« Sabotages : "Viser l’industrie du béton est plus que légitime" »
Entretien avec Anselm Jappe, auteur de Béton. Arme de construction massive du capitalisme, par Gaspard d'Allens dans Reporterre.
Le 5 juin, des militants accusés de dégradations dans une cimenterie Lafarge ont été arrêtés par des brigades antiterroristes. Une réaction qui témoigne de la nervosité de l’État, juge le philosophe Anselm Jappe.
Reporterre — Le 5 juin, des brigades antiterroristes ont interpellé une quinzaine de militants qui auraient, selon la police, dégradé une cimenterie Lafarge dans les Bouches-du-Rhône. Comment réagissez-vous à cette vaste opération ?
Anselm Jappe — L’État n’a pas de honte : il accuse de terrorisme ceux qui ont protesté contre un industriel qui est en lien avec le terrorisme. Rappelons que Lafarge est actuellement mis en examen pour double complicité de crimes de guerre et de crimes contre l’humanité, après avoir négocié avec Daech un droit de continuer son activité lucrative en Syrie. Pour ce soutien, le groupe a été condamné en octobre 2022 par les États-Unis à 778 millions de dollars d’amende. Cela prouve, si besoin il était, que le béton, et de manière plus générale l’extractivisme, évoluent au milieu de milices, d’armées privées et de seigneurs de guerre qui exercent des formes de pouvoir particulièrement brutaux.
Et c’est là l’ironie de l’affaire, l’État préfère utiliser des brigades antiterroristes pour retrouver des individus qui auraient utilisé quelques masses ou pinces coupantes ! Cela s’appelle tirer à l’artillerie lourde sur des moineaux ! C’est une manière assez classique d’étouffer toute opposition. Ce n’est pas la première fois que l’État utilise des moyens de surveillance antiterroristes contre des militants, mais dernièrement ces méthodes se banalisent et se généralisent.
Il faut évidemment s’opposer à cette forme de répression. En même temps, il y a plutôt de quoi être fier. Sur le plan politique, l’État fait une sorte de compliment aux personnes arrêtées et aux mouvements auxquels ils appartiennent. Sa réaction hystérique prouve sa très grande inquiétude. On sent une forte nervosité de sa part face à la montée en puissance du mouvement écologiste et le développement d’actes de sabotage, que je ne qualifierais pas de violents, mais simplement d’illégaux.

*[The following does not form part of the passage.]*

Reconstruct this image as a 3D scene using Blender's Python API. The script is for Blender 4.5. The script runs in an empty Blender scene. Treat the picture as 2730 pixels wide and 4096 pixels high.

Le mouvement de défense des terres a un potentiel subversif, peut-être plus important que les luttes strictement syndicales ou sociales aujourd’hui. Une grande majorité de personnes se disent concernées par la question écologique et sont prêtes à agir, ou approuvent ceux qui agissent. C’est ce qui fait le plus peur à l’État : que des milliers ou des dizaines de milliers de manifestants ne respectent plus sa légalité, comme à Sainte-Soline ou ailleurs.
L’attitude des manifestants est en train d’évoluer. La stratégie ancienne du pouvoir qui visait à séparer les militants entre gentils pacifistes et méchants casseurs ne fonctionne plus. Même des personnes âgées ou des gens qui personnellement ne s’engageraient pas dans cette voie ou ce type d’actions les justifient désormais. C’est une réaction saine et légitime face à la brutalité de l’État et de la police.
Et des industriels ?
Oui, évidemment, le système industriel et productiviste est une forme de violence. Les industriels sont les premiers criminels climatiques. Ils n’ont d’ailleurs plus bonne presse et il y a une prise de conscience majeure à leur égard. Le béton a longtemps été considéré comme neutre, mais le public réalise désormais que ce matériau et la filière qui le produit sont nocifs à différents titres. Le philosophe Hegel disait : « Seulement les pierres sont innocentes ». Mais en vérité, même les pierres ne sont plus innocentes une fois entrées dans le cycle industriel (...).